By Dawn Arden
FORT LEONARD WOOD, Mo. (Dec. 13, 2018) — The Maneuver Support Center of Excellence Noncommissioned Officer Academy’s Basic Leader Course has undergone a new design, which is scheduled to be fully implemented with the start of BLC Class 003-19 in January.
According to the NCO Leadership Center of Excellence, changes have been made to alleviate the “Death by PowerPoint” method of instruction, changing instead to having students learn by the Experiential Learning Method. The changes are being made at NCO academies across the Army.
The new course is built around the six leader competency areas, which are Communications, Leadership, Operations (Army and Joint), Program Management, Readiness and Training Management. With the redesign, Soldiers will attend training six days a week. The 22-day course consists of 169 course facilitation hours, which are broken down as follows:
◾Readiness, 37 hours
◾Leadership, 42 hours
◾Training Management, 22 hours
◾Operations, 14 hours
◾Communication, 47 hours
◾Program Management, 7 hours
First Sgt. Michael McCabe, MSCoE Basic Leader Course first sergeant, said the focus has shifted to teach Soldiers to implement a plan, train and evaluate the training event.
“The new course has increased rigor in the content by adding written assessments and taking away the multiple choice exams,” McCabe said. “Written assessments require more research, fostering creative and critical thinking skills while also teaching the NCOs proper use of time management.”
McCabe said assessments in the new course content are based on demonstrated abilities and learning outcomes under the Experiential Learning Model, helping to enhance the Soldiers’ ability to exercise practical applications once they return to their unit.
“The new course design is allowing BLC students the ability to enhance their ability to think — not what to think,” he said.
Sgt. 1st Class Brandon Washington, small group leader, agrees.
“That sense of ownership and responsibility, whether as a leader or as a learner, is incorporated from day one.

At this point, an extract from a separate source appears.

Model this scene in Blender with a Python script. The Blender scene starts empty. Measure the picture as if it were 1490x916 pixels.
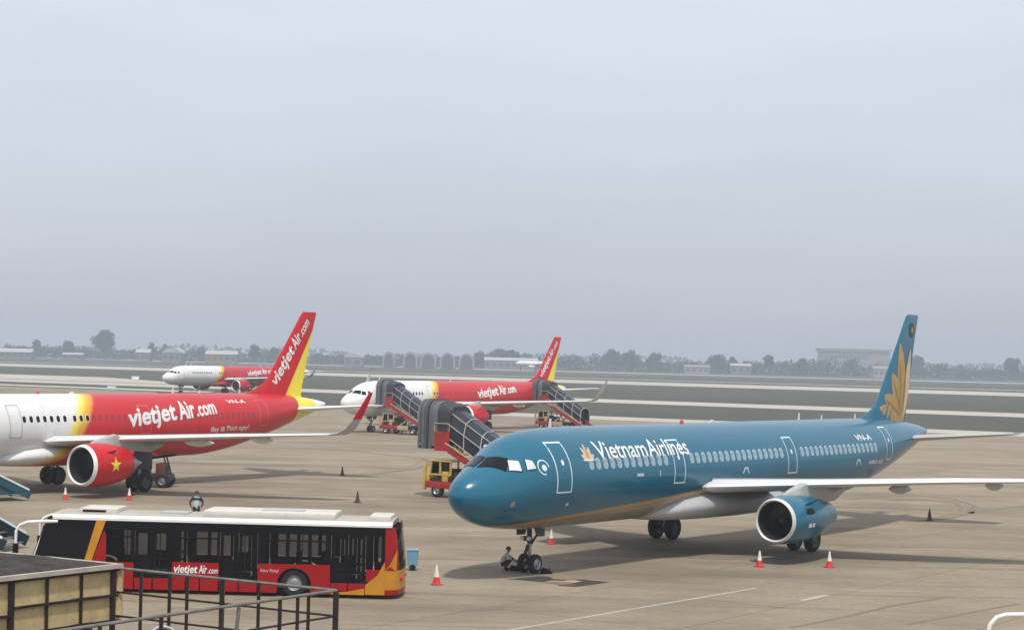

The learner centric environment spurs curiosity that ignites a passion that allows the leader in the learner to release,” he said. “The changing world and enemy demands critical and creative thinkers to collaborate and solve problems, complete missions and develop leaders. Empowering Soldiers to think critically based on theoretical and doctrinal knowledge is powerful beyond means and that is what this course enables.”